Les Lawrence: To me the SIP is a fundamental part of the individual challenge that enhances relationships and confidence in the heads themselves and enables them often to build up their leadership teams to be much more effective. It ultimately allows the head the freedom to go on and do other things which can be not only to their professional development but to the development and benefit of their school.

Chairman: Annette.

 

Q150 Annette Brooke: This is a very brief question and I am not intending to undermine rigour when I ask it. Hearing about all your analysis I have to confess that I am the softie on this Committee and I want children to be happy at school. Could you tell us about some of the other dimensions you are involved in?

Lorraine Cooper: The agenda is broad and children enjoying as well as achieving is very important. The well-being aspects of their experience at school, their growth as people in school and their ability to be adaptable to changing circumstances, which is the world they are going out to work in, are equally important. A large part of the work of the SIPs will be around those agendas-the "Every Child Matters" agenda-all five areas are equally important. People talk about accountability through data because it is the easy one to measure and get a handle on. Some of the others are harder to get a handle on but they are no less important. If they are not there, it will not matter how hard you push on the other side, it is not going to come to fruition and will not bring about the changes you want. Certainly, the agenda that the SIP has at the interface with schools will be broad and will cover those aspects. Quite a lot of the work when you are in schools may be looking at the outcomes of pupil surveys and questionnaires; it might involve discussions with pupils to find out their views on what they are receiving and how they feel about school. There is a whole raft of things that happen that can give that further information. Schools are undertaking more of that all the time, so when there is a SIP validating their judgments and their data, they will provide you with that sort of evidence and say, "Here is what the children have said." You can then have conversations to validate that. Yes, the enjoy part is important: looking at learning outside the classroom, the extended agenda and the availability of that for children is a very important part of the role.

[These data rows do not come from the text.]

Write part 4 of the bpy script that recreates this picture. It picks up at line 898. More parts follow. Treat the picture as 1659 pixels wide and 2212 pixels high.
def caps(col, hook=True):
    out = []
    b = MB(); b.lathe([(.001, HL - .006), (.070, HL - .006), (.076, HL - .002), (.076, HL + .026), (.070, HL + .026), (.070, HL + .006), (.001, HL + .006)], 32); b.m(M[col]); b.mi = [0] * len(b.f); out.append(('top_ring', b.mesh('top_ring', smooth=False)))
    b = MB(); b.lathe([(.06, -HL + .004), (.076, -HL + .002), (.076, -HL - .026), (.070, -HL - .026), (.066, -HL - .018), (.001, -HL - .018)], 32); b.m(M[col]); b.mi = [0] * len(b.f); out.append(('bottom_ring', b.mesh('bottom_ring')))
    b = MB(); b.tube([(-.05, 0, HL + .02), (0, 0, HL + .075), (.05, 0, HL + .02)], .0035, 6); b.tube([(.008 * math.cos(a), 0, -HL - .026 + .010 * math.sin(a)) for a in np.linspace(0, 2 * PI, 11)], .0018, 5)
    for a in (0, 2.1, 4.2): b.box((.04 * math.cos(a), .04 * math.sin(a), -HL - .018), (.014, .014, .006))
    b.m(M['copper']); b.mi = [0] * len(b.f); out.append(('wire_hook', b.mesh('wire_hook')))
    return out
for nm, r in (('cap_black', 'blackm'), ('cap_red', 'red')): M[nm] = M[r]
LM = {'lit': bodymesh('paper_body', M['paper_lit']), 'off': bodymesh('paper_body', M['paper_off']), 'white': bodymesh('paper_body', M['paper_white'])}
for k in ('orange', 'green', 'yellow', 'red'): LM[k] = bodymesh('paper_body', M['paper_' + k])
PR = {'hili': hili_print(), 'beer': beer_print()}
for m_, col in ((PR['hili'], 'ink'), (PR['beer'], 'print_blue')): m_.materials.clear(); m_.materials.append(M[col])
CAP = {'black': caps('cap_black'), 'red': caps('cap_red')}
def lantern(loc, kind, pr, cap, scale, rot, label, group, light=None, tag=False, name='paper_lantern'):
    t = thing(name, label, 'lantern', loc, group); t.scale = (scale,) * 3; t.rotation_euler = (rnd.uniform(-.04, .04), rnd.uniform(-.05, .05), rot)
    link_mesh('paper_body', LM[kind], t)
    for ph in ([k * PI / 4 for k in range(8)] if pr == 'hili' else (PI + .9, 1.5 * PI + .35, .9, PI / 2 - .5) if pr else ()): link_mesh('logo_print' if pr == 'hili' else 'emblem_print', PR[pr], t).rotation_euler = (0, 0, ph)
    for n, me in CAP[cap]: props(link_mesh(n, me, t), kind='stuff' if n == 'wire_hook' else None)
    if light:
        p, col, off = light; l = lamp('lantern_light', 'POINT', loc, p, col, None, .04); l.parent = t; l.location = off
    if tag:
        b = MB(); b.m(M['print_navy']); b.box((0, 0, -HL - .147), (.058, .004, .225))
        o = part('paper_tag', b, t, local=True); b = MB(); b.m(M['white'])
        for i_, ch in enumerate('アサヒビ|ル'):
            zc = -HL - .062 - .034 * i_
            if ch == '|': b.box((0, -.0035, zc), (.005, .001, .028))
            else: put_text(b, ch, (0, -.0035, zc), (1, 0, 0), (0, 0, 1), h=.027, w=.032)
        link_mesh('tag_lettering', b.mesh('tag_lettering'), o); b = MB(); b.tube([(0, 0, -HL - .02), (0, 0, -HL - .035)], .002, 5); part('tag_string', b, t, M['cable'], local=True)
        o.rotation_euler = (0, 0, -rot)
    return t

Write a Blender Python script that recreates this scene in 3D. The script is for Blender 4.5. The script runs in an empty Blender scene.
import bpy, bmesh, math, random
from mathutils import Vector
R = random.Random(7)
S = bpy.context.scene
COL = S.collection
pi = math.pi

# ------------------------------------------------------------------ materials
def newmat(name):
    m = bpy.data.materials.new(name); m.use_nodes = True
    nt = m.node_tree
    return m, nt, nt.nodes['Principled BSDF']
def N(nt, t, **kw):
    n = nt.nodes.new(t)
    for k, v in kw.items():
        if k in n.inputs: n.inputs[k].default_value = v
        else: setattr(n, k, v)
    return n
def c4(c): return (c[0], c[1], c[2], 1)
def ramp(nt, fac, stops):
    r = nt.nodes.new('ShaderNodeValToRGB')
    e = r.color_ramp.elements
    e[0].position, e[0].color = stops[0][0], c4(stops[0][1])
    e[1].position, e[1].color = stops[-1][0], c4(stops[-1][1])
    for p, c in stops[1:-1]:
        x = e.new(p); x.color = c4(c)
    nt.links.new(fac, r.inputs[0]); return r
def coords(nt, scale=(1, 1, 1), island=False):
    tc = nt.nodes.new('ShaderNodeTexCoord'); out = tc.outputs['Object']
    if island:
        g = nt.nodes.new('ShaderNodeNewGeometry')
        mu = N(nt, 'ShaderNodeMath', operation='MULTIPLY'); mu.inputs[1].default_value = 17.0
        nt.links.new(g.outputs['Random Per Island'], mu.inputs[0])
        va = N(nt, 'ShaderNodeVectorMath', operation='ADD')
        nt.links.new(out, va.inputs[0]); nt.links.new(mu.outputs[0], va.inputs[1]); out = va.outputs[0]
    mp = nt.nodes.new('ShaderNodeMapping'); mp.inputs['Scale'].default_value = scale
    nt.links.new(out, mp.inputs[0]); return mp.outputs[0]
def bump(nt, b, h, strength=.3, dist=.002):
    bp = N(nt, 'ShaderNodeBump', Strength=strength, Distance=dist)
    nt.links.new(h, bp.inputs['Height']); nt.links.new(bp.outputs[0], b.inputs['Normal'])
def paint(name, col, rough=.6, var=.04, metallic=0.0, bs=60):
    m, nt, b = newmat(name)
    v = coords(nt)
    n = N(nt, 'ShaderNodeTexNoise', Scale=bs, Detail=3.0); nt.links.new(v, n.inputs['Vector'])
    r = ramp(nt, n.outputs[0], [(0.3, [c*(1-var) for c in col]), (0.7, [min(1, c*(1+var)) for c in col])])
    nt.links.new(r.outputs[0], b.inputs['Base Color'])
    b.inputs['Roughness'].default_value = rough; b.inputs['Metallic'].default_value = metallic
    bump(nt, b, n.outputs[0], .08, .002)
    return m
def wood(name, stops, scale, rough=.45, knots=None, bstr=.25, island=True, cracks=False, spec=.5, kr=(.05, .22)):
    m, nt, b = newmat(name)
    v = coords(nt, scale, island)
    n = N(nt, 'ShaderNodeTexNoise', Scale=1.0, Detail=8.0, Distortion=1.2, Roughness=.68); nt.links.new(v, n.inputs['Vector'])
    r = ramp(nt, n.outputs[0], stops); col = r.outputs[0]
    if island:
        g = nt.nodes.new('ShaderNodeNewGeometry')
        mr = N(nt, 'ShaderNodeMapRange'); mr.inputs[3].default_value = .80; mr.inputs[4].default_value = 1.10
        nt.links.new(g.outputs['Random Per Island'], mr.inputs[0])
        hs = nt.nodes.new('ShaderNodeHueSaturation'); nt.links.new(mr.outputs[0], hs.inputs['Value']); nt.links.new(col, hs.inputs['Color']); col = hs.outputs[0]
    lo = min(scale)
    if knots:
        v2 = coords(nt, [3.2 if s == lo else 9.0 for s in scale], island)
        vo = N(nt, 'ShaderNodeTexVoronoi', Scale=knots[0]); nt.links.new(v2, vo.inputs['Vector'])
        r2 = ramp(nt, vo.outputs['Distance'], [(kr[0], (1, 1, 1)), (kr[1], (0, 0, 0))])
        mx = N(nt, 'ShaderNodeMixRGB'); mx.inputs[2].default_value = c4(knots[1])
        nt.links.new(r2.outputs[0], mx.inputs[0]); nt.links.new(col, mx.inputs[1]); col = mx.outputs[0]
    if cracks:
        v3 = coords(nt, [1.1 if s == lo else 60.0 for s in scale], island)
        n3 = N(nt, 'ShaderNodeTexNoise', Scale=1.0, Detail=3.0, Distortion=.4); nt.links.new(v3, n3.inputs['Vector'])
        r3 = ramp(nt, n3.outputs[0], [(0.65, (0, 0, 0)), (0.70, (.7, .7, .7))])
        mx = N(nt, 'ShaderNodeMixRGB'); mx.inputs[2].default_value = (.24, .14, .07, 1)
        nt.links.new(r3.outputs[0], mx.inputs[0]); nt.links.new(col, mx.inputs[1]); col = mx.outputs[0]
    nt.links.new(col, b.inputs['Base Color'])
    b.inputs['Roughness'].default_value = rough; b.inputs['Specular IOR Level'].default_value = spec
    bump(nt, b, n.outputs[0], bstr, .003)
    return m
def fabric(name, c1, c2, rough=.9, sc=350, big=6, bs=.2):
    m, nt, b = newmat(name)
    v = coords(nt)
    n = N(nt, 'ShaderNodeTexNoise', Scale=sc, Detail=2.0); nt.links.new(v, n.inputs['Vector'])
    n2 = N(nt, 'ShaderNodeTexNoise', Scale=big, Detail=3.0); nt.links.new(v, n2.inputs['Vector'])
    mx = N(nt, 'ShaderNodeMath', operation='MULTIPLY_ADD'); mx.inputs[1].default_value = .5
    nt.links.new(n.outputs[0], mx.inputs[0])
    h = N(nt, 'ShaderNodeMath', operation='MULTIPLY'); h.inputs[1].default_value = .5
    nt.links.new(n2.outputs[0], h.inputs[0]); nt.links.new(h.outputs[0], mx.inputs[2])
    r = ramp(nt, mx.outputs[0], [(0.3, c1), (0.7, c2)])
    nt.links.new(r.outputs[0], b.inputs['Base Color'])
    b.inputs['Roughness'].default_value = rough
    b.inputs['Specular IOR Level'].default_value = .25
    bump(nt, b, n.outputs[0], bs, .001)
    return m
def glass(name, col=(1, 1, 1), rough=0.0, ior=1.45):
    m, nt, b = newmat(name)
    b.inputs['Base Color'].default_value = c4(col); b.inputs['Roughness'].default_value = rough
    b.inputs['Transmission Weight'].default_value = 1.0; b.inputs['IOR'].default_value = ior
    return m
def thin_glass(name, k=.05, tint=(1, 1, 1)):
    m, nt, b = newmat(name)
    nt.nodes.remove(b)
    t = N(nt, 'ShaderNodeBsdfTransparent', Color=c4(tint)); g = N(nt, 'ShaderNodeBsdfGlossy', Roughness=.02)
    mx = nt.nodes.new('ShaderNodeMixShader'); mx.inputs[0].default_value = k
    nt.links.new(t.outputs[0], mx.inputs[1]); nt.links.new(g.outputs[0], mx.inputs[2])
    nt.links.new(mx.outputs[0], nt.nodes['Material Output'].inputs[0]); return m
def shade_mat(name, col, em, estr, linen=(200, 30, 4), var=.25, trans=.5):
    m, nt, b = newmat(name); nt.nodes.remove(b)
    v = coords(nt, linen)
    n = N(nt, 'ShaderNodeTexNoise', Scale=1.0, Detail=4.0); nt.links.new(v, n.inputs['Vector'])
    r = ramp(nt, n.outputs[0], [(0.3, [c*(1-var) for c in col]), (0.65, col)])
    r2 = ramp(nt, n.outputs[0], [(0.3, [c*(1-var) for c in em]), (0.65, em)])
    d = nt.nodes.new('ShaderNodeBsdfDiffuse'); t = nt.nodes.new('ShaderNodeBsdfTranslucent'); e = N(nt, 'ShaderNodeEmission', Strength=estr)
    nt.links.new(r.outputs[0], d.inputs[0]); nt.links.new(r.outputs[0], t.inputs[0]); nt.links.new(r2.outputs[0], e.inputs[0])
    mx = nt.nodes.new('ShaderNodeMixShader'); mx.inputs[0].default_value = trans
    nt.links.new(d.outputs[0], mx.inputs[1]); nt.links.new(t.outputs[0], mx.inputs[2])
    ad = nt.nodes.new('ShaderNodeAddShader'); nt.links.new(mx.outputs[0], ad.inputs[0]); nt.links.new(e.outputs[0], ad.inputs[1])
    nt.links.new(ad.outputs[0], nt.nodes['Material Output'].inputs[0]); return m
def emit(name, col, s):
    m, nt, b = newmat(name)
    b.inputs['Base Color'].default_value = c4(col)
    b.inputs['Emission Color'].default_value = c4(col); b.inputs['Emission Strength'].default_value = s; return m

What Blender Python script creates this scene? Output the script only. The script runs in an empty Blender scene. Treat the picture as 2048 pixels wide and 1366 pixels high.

Chairman: Lynda, take no notice of Annette. We all on this Committee want children to enjoy.

Annette Brooke: I thought you told me off last time.

Chairman: Lynda, do you want to comment on children enjoying?

Lynda Jones: I do not have anything to add to what Lorraine has just said.

Chairman: Declan?

Declan McCauley: I agree because it is a much broader package. It is not just about statistics and data. There is much more breadth and the SIP has a role to play.

Chairman: This has been a really good session. We have learned a lot. I hope you enjoyed it. You have given us a great deal of information. Thank you very much for your attendance.

Susan, this is your last Committee attendance in your present role and you are moving to a different Committee. We wish you well.